Fare pace con l’ambiente. L’espressione era usata fino a qualche anno fa, oggi entrambi i termini sono caduti in disgrazia. La connessione tra i due concetti resta viva nello Stato più piccolo del mondo, custodita dalle parole di Francesco e Benedetto XIV, e in un’area culturale che fatica a definirsi. Ma le parole pace e ambiente sono minate da un senso di rassegnazione montante, come se appartenessero a un’altra epoca. Come se dovessimo rassegnarci a un’idea di guerra che fagocita emozioni e soldi, prosciugando le alternative.
È un’onda alimentata dal travisamento delle parole, da un inganno verbale che va dalle fake news che negano il cambiamento climatico all’operazione “ramoscello d’ulivo” lanciata da Erdogan per massacrare i curdi. E quindi è dalle parole che si può ripartire.

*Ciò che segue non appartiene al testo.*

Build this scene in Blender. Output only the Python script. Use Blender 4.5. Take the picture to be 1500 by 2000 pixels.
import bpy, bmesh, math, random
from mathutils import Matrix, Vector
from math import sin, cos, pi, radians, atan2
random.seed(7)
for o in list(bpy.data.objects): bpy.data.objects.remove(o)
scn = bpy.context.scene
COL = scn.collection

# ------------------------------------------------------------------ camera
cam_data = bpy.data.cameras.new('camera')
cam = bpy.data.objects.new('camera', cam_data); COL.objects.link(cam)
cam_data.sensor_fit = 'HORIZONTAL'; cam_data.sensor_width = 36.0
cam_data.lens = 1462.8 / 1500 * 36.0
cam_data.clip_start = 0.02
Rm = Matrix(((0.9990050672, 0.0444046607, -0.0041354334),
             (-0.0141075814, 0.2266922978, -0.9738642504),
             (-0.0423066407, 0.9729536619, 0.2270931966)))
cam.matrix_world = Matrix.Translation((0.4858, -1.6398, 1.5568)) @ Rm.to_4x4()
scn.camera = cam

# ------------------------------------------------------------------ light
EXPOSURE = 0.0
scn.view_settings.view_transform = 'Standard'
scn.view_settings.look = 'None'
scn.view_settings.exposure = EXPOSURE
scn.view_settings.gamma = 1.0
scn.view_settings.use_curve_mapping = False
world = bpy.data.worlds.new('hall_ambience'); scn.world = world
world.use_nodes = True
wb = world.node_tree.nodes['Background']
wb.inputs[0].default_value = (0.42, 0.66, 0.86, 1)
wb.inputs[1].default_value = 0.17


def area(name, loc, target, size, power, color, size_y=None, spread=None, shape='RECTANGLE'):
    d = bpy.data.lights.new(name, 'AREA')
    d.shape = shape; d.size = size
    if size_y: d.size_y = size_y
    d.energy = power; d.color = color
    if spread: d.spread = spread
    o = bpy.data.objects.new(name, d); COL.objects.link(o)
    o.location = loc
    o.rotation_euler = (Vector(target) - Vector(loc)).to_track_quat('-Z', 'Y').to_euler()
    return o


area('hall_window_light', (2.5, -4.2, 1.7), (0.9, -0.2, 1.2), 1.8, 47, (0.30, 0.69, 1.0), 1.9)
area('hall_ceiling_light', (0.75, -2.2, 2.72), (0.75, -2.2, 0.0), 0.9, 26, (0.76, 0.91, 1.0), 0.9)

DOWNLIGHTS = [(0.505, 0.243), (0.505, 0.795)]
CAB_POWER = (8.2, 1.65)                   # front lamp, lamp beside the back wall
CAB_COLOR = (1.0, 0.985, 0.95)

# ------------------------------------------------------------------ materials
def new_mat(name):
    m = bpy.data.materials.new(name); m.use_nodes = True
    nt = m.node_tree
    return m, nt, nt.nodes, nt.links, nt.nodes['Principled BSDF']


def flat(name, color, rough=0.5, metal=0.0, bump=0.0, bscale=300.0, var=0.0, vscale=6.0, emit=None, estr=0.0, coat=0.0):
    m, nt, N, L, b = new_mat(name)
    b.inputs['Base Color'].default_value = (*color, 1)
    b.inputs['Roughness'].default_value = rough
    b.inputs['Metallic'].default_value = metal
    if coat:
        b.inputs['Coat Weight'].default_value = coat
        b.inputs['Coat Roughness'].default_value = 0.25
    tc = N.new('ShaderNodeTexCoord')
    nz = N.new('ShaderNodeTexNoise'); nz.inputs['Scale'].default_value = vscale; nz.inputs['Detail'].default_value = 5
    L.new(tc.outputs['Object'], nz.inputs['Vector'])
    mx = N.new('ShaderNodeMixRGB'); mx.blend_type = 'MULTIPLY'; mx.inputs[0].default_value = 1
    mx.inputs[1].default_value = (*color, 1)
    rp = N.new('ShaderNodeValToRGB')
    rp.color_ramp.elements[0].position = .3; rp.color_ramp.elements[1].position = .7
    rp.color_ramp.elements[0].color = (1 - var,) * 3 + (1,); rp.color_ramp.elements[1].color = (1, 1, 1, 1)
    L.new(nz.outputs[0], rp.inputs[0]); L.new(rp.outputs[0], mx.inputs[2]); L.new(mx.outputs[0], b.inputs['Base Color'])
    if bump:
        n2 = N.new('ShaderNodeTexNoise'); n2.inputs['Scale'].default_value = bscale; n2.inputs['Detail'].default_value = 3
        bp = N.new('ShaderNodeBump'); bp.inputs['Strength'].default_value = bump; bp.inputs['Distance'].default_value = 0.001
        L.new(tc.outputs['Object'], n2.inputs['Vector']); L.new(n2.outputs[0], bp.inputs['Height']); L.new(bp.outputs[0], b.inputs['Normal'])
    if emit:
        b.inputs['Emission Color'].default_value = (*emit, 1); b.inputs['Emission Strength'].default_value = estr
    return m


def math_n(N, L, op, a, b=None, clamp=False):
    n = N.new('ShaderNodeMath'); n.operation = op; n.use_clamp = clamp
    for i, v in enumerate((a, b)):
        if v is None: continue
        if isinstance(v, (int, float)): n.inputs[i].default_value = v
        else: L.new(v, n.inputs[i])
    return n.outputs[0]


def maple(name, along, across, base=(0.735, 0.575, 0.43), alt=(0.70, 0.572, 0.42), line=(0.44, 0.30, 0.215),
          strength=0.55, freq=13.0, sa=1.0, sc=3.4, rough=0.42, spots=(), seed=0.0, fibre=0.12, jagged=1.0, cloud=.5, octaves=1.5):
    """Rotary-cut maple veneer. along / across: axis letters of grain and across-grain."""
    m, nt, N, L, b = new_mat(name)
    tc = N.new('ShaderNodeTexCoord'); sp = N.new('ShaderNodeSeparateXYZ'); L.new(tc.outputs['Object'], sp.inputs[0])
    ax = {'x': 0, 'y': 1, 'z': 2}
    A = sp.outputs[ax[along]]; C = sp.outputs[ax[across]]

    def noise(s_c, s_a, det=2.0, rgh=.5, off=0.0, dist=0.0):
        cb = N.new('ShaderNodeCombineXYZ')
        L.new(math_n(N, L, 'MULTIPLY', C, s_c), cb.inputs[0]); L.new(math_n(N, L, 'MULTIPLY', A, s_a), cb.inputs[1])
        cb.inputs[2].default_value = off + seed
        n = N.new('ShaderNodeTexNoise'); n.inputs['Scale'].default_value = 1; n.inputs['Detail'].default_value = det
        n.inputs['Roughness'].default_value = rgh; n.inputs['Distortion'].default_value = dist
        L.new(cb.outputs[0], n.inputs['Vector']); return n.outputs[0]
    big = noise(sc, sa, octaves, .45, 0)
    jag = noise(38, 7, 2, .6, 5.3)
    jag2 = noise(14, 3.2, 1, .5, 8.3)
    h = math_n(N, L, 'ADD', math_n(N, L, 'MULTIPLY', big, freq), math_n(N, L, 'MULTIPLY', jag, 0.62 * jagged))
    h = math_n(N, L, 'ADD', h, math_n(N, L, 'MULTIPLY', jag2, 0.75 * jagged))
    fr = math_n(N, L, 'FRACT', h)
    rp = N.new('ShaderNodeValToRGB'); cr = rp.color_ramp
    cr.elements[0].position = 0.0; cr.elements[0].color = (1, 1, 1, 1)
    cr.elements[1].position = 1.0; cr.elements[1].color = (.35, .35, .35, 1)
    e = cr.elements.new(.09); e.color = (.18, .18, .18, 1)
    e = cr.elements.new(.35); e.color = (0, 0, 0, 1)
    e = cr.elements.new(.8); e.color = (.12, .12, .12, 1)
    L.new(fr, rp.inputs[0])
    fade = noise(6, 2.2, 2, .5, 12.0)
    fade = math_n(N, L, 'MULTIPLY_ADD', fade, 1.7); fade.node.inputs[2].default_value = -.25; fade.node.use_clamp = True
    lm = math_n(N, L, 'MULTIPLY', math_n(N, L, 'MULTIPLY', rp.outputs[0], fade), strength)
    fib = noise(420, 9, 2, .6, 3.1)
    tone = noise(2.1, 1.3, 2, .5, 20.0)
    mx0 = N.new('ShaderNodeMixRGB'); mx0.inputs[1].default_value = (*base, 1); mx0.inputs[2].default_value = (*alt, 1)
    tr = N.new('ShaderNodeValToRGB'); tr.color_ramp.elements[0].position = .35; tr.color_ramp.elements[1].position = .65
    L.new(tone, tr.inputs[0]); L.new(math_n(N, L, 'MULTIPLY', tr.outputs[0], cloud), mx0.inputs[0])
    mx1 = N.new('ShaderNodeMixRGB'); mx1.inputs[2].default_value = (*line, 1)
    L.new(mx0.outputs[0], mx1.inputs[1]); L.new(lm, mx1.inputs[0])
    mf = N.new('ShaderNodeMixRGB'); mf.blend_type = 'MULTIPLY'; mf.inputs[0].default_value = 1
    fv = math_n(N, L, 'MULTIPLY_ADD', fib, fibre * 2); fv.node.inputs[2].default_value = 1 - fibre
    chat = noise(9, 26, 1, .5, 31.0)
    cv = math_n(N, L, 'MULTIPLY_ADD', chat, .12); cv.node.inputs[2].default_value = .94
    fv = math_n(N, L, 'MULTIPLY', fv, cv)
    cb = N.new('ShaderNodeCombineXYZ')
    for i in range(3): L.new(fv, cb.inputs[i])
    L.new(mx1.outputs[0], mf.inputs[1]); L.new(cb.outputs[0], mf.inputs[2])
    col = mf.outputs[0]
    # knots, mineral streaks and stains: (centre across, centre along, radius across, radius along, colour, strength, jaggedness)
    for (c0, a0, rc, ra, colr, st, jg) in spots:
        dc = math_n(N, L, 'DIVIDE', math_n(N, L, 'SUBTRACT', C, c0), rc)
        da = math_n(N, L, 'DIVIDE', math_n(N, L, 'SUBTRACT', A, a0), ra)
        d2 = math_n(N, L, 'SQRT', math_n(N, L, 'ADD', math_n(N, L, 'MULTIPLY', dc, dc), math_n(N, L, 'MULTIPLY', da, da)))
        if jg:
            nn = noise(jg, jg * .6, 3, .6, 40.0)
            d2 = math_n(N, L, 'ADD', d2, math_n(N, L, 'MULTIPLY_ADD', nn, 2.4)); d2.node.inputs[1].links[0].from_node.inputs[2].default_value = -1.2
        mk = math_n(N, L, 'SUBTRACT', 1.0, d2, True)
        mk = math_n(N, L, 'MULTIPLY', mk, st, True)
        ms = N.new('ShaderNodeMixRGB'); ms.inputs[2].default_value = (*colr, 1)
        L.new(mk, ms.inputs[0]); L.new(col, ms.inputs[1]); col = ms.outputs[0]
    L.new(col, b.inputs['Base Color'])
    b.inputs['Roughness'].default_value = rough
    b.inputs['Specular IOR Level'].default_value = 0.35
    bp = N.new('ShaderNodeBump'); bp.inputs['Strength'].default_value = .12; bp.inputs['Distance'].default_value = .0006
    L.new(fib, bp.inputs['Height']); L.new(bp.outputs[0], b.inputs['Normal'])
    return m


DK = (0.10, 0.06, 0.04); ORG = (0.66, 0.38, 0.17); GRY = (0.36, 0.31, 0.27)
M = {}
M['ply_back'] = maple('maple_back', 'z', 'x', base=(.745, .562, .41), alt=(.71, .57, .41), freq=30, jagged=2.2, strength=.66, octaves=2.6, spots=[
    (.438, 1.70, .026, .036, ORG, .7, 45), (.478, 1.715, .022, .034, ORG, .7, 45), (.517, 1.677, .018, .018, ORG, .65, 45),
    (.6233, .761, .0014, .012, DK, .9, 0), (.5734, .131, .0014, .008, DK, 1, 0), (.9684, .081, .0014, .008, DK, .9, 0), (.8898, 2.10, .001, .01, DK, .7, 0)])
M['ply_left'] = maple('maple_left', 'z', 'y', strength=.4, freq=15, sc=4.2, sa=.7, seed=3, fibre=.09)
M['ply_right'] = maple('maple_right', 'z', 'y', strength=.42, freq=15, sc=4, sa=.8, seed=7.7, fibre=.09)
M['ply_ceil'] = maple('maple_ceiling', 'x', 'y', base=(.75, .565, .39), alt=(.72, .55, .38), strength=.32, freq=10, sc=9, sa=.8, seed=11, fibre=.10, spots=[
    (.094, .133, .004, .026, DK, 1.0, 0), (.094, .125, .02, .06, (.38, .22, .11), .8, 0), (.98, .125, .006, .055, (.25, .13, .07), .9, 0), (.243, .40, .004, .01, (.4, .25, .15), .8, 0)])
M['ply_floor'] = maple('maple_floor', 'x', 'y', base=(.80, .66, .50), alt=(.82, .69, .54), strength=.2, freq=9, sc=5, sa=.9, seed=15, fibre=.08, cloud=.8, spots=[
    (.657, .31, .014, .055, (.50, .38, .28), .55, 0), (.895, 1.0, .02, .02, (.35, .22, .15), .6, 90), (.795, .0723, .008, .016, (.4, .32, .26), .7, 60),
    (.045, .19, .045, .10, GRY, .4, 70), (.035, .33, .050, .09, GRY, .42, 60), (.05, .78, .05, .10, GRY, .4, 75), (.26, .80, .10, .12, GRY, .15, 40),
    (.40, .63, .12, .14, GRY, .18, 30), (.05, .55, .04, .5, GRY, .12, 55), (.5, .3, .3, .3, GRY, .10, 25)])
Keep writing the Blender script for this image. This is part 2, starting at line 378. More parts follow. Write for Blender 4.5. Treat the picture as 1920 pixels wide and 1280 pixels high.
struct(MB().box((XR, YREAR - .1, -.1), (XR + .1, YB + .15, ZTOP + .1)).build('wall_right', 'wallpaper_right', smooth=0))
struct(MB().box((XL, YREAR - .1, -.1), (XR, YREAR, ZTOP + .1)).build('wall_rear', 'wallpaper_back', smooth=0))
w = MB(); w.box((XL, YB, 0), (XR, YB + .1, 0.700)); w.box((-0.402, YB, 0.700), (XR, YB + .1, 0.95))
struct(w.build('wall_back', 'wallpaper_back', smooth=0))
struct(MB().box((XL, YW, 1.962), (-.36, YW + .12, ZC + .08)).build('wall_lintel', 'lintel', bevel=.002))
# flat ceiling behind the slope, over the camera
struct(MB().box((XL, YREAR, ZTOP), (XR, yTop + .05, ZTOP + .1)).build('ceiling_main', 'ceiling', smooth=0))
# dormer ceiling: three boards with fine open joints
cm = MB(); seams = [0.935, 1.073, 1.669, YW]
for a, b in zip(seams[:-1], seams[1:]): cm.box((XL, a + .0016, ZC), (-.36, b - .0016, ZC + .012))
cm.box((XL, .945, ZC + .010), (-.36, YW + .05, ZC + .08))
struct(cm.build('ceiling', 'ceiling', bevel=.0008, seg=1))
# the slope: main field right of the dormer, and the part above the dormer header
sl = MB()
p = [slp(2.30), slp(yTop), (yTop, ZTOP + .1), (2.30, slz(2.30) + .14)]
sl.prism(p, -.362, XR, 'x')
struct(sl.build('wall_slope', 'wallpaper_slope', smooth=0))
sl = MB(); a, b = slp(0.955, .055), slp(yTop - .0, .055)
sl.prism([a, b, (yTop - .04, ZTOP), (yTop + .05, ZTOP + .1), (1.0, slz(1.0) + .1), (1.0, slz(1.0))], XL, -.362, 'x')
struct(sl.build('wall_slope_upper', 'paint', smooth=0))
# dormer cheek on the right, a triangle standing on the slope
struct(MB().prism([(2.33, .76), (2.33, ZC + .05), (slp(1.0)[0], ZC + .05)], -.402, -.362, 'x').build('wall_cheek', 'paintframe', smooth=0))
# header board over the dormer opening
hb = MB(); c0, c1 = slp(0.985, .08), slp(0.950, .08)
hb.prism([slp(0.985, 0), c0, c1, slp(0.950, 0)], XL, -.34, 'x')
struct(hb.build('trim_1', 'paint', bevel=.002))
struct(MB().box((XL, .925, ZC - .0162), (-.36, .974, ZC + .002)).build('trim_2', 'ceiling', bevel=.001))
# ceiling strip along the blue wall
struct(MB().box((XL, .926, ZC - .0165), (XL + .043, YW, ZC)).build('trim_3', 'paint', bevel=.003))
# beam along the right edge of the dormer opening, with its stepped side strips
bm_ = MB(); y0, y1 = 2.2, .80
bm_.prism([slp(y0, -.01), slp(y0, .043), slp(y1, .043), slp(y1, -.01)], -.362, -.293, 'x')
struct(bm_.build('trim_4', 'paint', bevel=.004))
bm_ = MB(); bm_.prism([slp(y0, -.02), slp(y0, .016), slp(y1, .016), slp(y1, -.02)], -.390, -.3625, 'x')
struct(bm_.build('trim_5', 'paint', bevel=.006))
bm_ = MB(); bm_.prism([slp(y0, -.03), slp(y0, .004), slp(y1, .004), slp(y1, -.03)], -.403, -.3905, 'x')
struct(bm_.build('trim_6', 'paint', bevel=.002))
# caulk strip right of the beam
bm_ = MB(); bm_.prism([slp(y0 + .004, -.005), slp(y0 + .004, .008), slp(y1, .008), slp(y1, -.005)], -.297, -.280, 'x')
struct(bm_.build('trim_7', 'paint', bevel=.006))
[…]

Nel caso del rafforzamento della difesa comune dell’Europa la parola chiave è “comune”. Creare un esercito comune che convive con forze armate statali è lo strumento che permetterebbe di aumentare l’efficienza della difesa senza compromettere le risorse che garantiscono le ragioni della difesa (welfare, rispetto dei diritti, tutela dell’ambiente, protezione del clima). Una decisione politica sparita dai radar della politica.
E poi c’è l’imbarazzante reazione all’ondata di calore che ha sbilanciato l’Europa già alla fine di giugno, lasciandola con un quadro organizzativo, legislativo, finanziario del tutto inadeguato alle necessità. La decenza logica avrebbe imposto la messa in discussione dell’attacco al Green Deal (la chiave della difesa climatica) basato su conti taroccati dal mancato calcolo dei costi dell’inazione climatica. Questa decenza non si è manifestata.
Mentre la Tour Eiffel chiudeva assieme a duemila scuole francesi, i lavoratori morivano di caldo nei luoghi più esposti (facendo passare quest’espressione dalla metafora alla descrizione oggettiva dei fatti), nella metropolitana di Londra apparivano i cartelli che invitavano a portare con sé una bottiglietta d’acqua, il governo italiano si è limitato ad adottare misure settoriali e temporanee, prive di uno sguardo d’assieme e di una prospettiva.
Il “Piano Caldo 2025” è solo un elenco di bollettini quotidiani per le città, monitoraggio della mortalità e degli accessi al pronto soccorso, numero verde per chi è più disperato. Poi c’è il protocollo per i lavoratori esposti al caldo che certo ha visto una significativa convergenza tra imprese e sindacati, ma che circoscrive l’impegno all’”adozione di misure di contenimento dei rischi lavorativi legati alle emergenze climatiche negli ambienti di lavoro”. Il punto è che non sono emergenze. Usare parole sbagliate può portare a conclusioni sbagliate.
Per trovare le parole giuste bisogna uscire dall’Italia ed entrare nel palazzo delle Nazioni Unite. È stato il segretario generale dell’Onu Antonio Gutteres, citando il fatto che ormai in estate per trovare lo zero termico sulle Alpi sempre più spesso bisogna salire più alto della cima del Monte Bianco, a dire che “questo caldo è la nuova normalità”.
E Guterres lo ha detto perché legge i rapporti dei climatologi che il governo italiano non legge, o fa finta di non leggere. È questo il dato di fatto da cui partire. La guerra contro l’ambiente non si può vincere perché l’ambiente siamo noi e bombardando l’equilibrio degli ecosistemi ci autoaffondiamo. Cominciando dai più poveri, non dai più ricchi. Nell’elenco delle vittime del caldo più che abitanti della ztl si trovano manovali, lavoratori agricoli, anziani che non si possono permettere l’aria condizionata. La crisi climatica aumenta le disuguaglianze, le rende più drammatiche: esattamente il contrario di quello che sostiene la campagna lanciata dalle destre europee per fermare il Green Deal.
“La salute prima di tutto” è il motto che in questi giorni trova un largo consenso, dall’intesa sindacati – imprese fino all’ordinanza del presidente del Veneto Luca Zaia sui lavoratori a rischio colpo di calore. Difendersi dal caldo è un diritto. Non può essere limitato ai giorni della cosiddetta emergenza perché la macchina che produce un caldo anomalo funziona per 365 giorni all’anno e colpisce soprattutto i più deboli. Si tratta di costruire un modello sociale e produttivo che tenga assieme la difesa del clima e quella delle fasce sociali più deboli.